Are PUAs Mixing Hunting and Reproductive Instincts?

I am a hunter.  I haven’t actually hunted for several years, but like any addiction I am a hunter for life.  Don’t get me wrong, hunting is a wonderful addiction.  Some of my fondest memories are sitting perfectly still high in the Rockies with my black powder rifle half cocked, waiting for an Elk that never actually comes in range.  We get up an hour before first light and silently hike a mile or more in the dark past the point where our trucks can’t take us.  We set up as a team hoping this will be the morning.  We care little about the weather except to select our clothing and ensure that we don’t get trapped in deep snow in the back-country.  If we are lucky we at least hear a big bull across the meadow or over a ridge answering our infrequent calls.  If we are really lucky we actually get to see them.  Hearing them and seeing them makes our hearts pound and forces us to control our breathing.  We recheck our lines of fire and the readiness of our primitive rifles.  You may have heard a bull Elk bugle on TV.  Or maybe you heard one at Estes Park or Rocky Mountain National Park in Colorado.  If so (and you aren’t a hunter), you probably think you know the sound I’m describing.  But that sound wouldn’t prepare you for the sound a crazed bull Elk makes when he thinks you are a rival bull and he is convinced he’s about to kick your ass and take your women.  At less than 100 yards an infuriated bull elk can sound more like a raspy mountain lion roaring than a bugle.  He’s the master of his domain, and he’s about to deliver a hell of a beating.

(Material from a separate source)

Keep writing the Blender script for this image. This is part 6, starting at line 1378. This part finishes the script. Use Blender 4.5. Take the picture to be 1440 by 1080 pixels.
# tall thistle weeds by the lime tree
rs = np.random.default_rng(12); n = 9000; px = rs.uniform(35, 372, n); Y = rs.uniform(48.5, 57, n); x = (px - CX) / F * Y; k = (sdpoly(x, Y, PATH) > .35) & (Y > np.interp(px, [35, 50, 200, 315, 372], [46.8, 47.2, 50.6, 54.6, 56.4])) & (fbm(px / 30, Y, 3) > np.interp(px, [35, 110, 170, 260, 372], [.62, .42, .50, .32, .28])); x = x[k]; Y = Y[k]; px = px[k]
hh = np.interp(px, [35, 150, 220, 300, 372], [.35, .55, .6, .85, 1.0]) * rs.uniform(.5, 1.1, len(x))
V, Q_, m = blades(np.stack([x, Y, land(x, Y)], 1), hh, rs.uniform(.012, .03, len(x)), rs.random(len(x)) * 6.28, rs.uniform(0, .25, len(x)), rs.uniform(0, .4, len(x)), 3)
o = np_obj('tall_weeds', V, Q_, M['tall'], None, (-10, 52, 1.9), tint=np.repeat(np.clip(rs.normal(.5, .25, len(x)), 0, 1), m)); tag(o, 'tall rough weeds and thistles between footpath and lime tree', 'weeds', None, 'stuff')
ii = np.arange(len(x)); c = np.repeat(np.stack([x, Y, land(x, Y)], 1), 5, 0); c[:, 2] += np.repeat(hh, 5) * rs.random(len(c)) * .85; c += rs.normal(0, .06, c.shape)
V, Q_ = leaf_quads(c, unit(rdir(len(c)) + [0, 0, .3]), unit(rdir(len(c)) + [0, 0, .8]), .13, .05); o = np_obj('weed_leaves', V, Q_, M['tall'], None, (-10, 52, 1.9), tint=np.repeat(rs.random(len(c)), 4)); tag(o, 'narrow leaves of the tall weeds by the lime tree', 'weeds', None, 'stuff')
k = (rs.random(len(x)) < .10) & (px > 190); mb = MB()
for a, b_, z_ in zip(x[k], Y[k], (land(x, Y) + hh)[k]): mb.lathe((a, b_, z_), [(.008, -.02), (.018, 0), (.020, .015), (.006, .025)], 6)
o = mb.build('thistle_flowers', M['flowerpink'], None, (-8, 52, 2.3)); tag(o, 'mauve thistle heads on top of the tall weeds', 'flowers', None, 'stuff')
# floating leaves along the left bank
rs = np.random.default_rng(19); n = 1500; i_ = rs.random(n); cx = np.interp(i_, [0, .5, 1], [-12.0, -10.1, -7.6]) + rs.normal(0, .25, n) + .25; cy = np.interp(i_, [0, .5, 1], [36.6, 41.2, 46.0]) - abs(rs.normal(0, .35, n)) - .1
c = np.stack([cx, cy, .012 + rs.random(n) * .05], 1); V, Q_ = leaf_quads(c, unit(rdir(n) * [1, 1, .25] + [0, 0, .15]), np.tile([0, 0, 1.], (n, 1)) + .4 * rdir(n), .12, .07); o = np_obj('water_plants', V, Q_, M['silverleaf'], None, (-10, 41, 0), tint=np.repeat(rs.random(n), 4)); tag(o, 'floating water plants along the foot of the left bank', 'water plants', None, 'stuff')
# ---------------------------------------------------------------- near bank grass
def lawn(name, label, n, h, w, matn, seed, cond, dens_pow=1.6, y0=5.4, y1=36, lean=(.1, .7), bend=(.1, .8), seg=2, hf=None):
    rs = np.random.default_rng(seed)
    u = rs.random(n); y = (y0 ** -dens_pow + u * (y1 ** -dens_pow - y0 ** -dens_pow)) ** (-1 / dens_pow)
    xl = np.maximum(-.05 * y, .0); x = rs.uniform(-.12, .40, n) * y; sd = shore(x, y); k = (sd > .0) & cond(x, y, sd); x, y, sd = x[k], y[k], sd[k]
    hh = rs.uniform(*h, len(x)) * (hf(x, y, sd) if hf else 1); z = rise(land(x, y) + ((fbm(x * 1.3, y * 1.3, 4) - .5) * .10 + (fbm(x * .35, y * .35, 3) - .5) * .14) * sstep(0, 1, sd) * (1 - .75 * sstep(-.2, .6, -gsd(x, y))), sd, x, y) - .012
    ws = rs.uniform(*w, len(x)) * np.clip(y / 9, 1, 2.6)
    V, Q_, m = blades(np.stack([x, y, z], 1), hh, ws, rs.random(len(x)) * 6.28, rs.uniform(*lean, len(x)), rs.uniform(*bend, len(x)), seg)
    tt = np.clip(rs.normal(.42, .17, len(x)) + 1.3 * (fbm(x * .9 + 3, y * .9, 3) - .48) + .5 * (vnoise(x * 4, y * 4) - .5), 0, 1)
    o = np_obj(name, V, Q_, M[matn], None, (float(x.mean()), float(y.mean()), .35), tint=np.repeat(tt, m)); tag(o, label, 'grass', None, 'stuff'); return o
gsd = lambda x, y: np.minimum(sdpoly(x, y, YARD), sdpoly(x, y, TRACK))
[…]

Or so he thinks.

Sorry for the digression.  Like I said it is an addiction.  Maybe more accurately an obsession.  Depending on what part of the country/world you live in, you may already fully understand this.  And for most hunters once they start it becomes a year round activity.  If you doubt this, note the number of men fishing in the cooler months wearing camouflage.  My wife used to complain that there was always something in season.  And she was right.  From what little I’ve studied about Evo Psych, this shouldn’t be a surprise.  Men were built to be hunters.

So what does this have to do with Pickup Artists?  As natural as sex is, and as obviously important as it is from a selection perspective, it strikes me that the modern PUA is an extremely novel niche from an evolutionary perspective.  I think even Citizen Renegade acknowledges that it is the strange intersection of our formerly patriarchal society with feminism which created this highly unusual situation.  The fact that very few men are what CR would call “Alpha” would seem to reinforce this.  Historically being “Alpha” by CR’s definition wasn’t a particularly effective strategy.  Certainly there have always been “Sneaky F*ers”, but what is going on in the world of PUAs is orders of magnitude greater numbers wise than I would imagine a wildly successful Sneaky F*er would have been able to accomplish in the past.  Do it too much and it stops being sneaky.

But reading CR and the comments section, it is clear that they feel an addictive pull to always bag that next quarry.  They become obsessed with their quarry’s habits and movements.  They learn to admire everything about it, just like a hunter does.  If you’ve ever been in the field with a hunter one thing you know is they see all sorts of animals you would have been totally unaware of.  I suspect the same happens for PUAs and their targets.

You could explain the PUA addiction as any generic addictive activity, and that probably would be sufficient.  Certainly sex in any form is a powerful motivator.  It appears that the modern PUA’s stable quarry the carousel rider becomes addicted to the activity without any parallel to hunting.  Being prey isn’t a selected for trait.  But as a fellow hunter, something strikes me as extremely familiar when PUAs describe their craft.  The obsessive studying of prey, habits, and habitat.  The simultaneous admiration of and mastery over the prey.  The identification, the stalk, and the close.  CR seems aware of this because his writings are liberally laced with hunting terms.

This is purely speculation on my part, but I’m guessing there is something to it.  What do you think?